02/10/2007

Contradição?

Satélite

Fim de tarde.
No céu plúmbeo
A Lua baça
Paira
Muito cosmograficamente
Satélite.

Desmetaforizada,
Desmistificada,
Despojada do velho segredo de melancolia,
Não é agora o golfão de cismas,
O astro do loucos e dos enamorados.
Mas tão somente
Satélite.

Ha Lua deste fim de tarde,
Demissionária de atribuissões românticas,
Sem show para as disponibilidades sentimentais!

Fatigado de mais-valia,
Gosto de ti assim:
Coisa em si,
- Satélite.
(Manuel Bandeira)

Lua

A proa reta abre no oceano
Um tumulto de espumas pampas.
Delas nascer parece a esteira
Do luar sobre as águas mansas.

O mar jaz como um céu tombado.
Ora é o céu que é um mar, onde a lua,
A só, silente louca emerge
Das ondas-nuvens toda nua
(Manuel Bandeira)



No primeiro poema Bandeira parece assumir um discurso positivista em sua poesia, o que não deixa de ser curioso, pois o discurso positivista é anti-mitológico, por se recusar a ver a Lua como algo mais que um satétlite terrestre, como uma deusa por exemplo, e assim é também anti-poético. E nesse poema Bandeira assume uma linguagem anti-poética. Apenas para recuperá-la, no mesmo livro, cinco páginas depois. Referindo-se ao mesmo objeto, agora não mais recebendo um tratamento puramente científico, mas re-vestido de seu carácter poético. Onde, não ingenuamente, é utilizada novamente a noção de espelho ao ser o mar um reflexo do céu, o céu um reflexo do mar. O que é magistralmente posto no neologismo "ondas-nuvens".

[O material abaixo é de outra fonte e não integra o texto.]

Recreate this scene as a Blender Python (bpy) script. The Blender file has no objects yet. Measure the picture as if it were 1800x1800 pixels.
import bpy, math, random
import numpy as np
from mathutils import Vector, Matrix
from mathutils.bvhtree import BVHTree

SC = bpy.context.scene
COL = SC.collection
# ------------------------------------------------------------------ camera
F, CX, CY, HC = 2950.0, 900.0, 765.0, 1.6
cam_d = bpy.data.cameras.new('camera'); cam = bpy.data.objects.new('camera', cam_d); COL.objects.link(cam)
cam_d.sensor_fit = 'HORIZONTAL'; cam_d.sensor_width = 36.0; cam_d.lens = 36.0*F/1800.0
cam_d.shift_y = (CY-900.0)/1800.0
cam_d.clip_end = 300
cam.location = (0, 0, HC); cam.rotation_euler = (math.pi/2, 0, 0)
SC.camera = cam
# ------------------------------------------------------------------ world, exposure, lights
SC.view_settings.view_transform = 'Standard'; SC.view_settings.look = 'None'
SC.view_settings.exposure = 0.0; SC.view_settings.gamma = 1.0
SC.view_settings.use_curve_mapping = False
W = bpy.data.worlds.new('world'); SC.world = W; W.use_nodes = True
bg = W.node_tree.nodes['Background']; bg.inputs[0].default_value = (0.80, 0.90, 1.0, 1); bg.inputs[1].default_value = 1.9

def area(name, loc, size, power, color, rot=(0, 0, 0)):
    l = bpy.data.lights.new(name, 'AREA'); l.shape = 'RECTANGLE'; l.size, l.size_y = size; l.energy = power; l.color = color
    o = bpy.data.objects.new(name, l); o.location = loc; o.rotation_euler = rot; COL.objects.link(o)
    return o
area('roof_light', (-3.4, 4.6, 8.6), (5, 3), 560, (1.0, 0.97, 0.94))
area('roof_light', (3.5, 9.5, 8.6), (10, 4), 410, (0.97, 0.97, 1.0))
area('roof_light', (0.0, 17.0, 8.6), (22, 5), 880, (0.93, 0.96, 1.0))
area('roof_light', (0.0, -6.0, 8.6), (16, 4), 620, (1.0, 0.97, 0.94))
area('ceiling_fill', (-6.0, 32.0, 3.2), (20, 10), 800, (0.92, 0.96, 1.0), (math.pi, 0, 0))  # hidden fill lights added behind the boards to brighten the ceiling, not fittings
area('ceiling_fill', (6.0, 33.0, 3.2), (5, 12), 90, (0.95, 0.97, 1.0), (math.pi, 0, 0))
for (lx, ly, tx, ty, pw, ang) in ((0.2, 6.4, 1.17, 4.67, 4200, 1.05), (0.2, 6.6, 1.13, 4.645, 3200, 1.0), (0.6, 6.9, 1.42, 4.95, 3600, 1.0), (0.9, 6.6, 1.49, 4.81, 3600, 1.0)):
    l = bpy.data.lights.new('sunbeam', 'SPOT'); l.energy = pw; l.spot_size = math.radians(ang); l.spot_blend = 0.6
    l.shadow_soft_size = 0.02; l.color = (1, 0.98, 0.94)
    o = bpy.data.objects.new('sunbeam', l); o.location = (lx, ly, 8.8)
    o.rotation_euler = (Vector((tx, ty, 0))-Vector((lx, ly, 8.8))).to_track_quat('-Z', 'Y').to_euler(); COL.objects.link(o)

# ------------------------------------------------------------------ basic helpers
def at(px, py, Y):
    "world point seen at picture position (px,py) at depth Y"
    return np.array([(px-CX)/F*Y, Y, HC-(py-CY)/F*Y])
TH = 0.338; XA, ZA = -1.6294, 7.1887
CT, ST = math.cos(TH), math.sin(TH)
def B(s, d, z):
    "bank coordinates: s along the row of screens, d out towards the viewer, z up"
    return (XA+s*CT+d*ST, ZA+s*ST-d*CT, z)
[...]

Agora, pode-se perguntar: por que a negação de um discurso para reafirmá-lo logo depois? Alberto Caeiro bem atentou para o carácter contraditório dos poetas que ora olham para um lado, ora olham para o outro. E que são sempre iguais, sendo a cada instante diferentes. Mas o caso aqui nem parece chegar a tanto.

Sempre aprendi na escola e nos manuais de literatura que esse poema é um ícone do modernismo (não por acaso um dos mais citados e conhecidos do poeta) porque ele retrata fielmente uma visão de mundo deprimida, pessimista, um discurso poético invadido pela linguagem não-poética, numa espécie de arrebatamento da poesia pela linguagem positiva, analítica.

Hoje, me admito refutar esse argumento que me foi encucado depois de tanto tempo. Vejamos porquê: Repare, na primeira estrofe, no uso de palavras como: plúmbeo e cosmograficamente que são palavras bem à guisa do rigor científico. Repare, então na segunda estrofe, a tripla e seguida repetição do prefixo: "des" que significa justamente a negação. Agora o mais importante, repare nas duas últimas estrofes na inclusão das palavras: demissionária, show, mais-valia.

Pra mim, nesse poema, trata-se de uma ironia. Usando largamente conceitos marxistas, Bandeira conclui que num mundo onde demissão, que causa o exército industrial de reserva citado por Marx em sua obra, é uma palavra corrente, inclusive poética, num mundo onde a mais-valia(outro termo de Marx), que explora o trabalhador que ainda não foi demitido, também é prática corrente e palavra agradável. E que num mundo onde essas demissões e essa mais-valia agem em prol di maior lucro dos capitalistas que bem ao modo do amecican way of life acham que a vida é um show !

Nesse mundo sim faz todo o sentido a destituição da linguagem e do pensamento poéticos e mitológicos. Mas em outros mundo possíveis, com os quais ainda sonha o poeta (e bem nos disse a Nobel de física "a realidade é apenas uma das possilidades"), nesses outros mundos, nessas outras ordens de fantasia, ainda cabe a linguagem que o poeta emprega e confirma e no segundo poema.